If we transfer this idea of balance into the world of organisations, project execution, curriculum development, and strategy development then we find with little effort, imbalance.  We see our ability to add is elite level, grand master without parallel,  it is nothing short of exceptional.

Yet conversely we have this severe reluctance to stop doing something, to decide no to something.  We still do this even though we know we have too much in the project, too many initiatives in the strategy or in my world, too much content in the curriculum.

Less done well…

The research discussed in the Four Disciplines of Execution demonstrates some interesting outcomes when trying to focus on too much.  It shows that when the total number of goals we are working on grows then the number of goals actually achieved with excellence is disproportionately decreasing

Chris McChesney and his co-authors suggest that if an organisation is ‘focussed’ on between 4 - 10 goals, then only 1 - 2 will be achieved with excellence.  Now that is not a great return on effort and energy let alone investment.

source: Four Disciplines of Execution

The context for this research is organisations and strategic goals.  The principle at play,  when we focus on too much, and attempt to do too much then we are highly likely to do a poor job executing those areas we are focussing on.  Even at a common sense level, we know this to be true.  As humans, we have a limit to the number of things we can do.  Yet we choose to only add and not subtract.

To Decide…

To decide… simply put means to “make a choice from a number of alternatives” or “come or bring to a resolution in the mind as a result of consideration”  Interestingly when we make a trip back to the original Latin we get better insight which I think links to the actions we should be looking to take.  The Latin talks about to decide, meaning to cut off.  In other words, when we decide something we are going with option A and cutting off option B.  Going with option A AND option B is not a decision it is indecision.

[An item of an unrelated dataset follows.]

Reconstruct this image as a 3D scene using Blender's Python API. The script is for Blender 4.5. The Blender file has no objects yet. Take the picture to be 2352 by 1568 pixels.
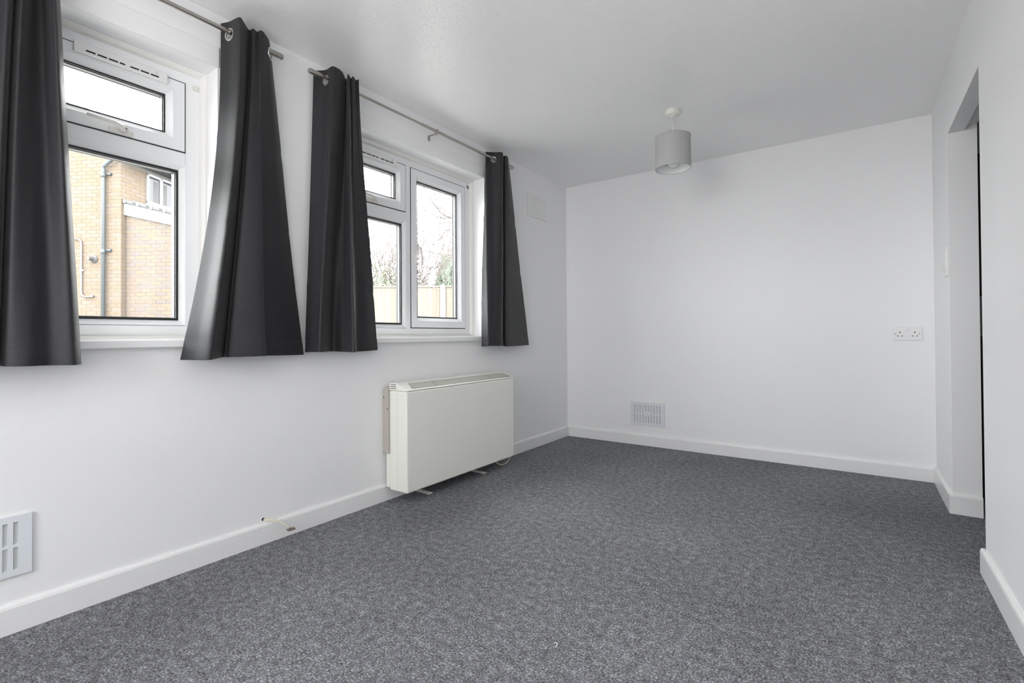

As a country, we need to locate some courage and have a conversation about what is vital for our children to learn and what is nice to have. What is foundational knowledge and what is not?   As it currently stands and if the past is a reasonable predictor of the future then we are destined to have more added to the curriculum and nothing removed.  This means more poorly done.  

It would seem to be an ideal time in the midst of a curriculum refresh for this conversation to be had and for us to decide to cut away, so we can do less exceptionally well.